AERMANI-Diffusion: Regime-Conditioned Diffusion for Dynamics Learning in Aerial Manipulators

TL;DR

This paper introduces AERMANI-Diffusion, a regime-conditioned diffusion model that captures the complex, nonlinear residual forces in aerial manipulators, improving control accuracy across diverse operating conditions.

Contribution

It presents a novel diffusion-based framework with a temporal encoder for modeling residual dynamics conditioned on regime changes, enhancing robustness and accuracy in aerial manipulator control.

Findings

Significantly improves tracking accuracy in real-world tests.

Effectively models diverse residual forces across regimes.

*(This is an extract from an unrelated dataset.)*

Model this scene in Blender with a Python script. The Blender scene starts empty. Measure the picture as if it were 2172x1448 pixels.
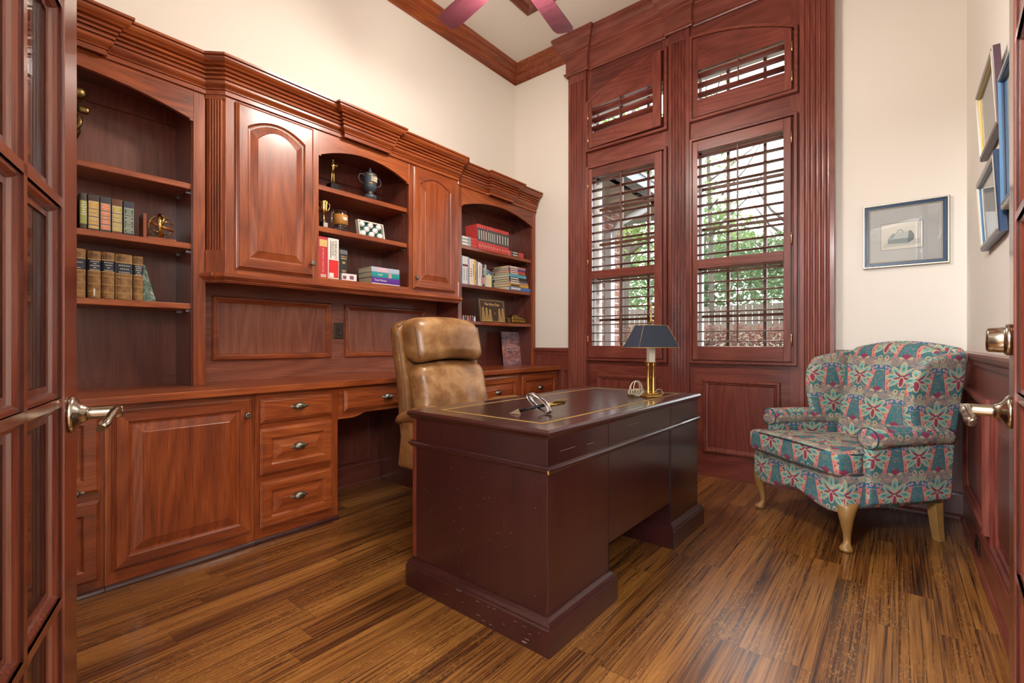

Enables adaptive control with uncertainty compensation.

Abstract

Aerial manipulators undergo rapid, configuration-dependent changes in inertial coupling forces and aerodynamic forces, making accurate dynamics modeling a core challenge for reliable control. Analytical models lose fidelity under these nonlinear and nonstationary effects, while standard data-driven methods such as deep neural networks and Gaussian processes cannot represent the diverse residual behaviors that arise across different operating conditions. We propose a regime-conditioned diffusion framework that models the full distribution of residual forces using a conditional diffusion process and a lightweight temporal encoder. The encoder extracts a compact summary of recent motion and configuration, enabling consistent residual predictions even through abrupt transitions or unseen payloads. When combined with an adaptive controller, the framework enables dynamics uncertainty compensation and yields markedly improved tracking accuracy in real-world tests.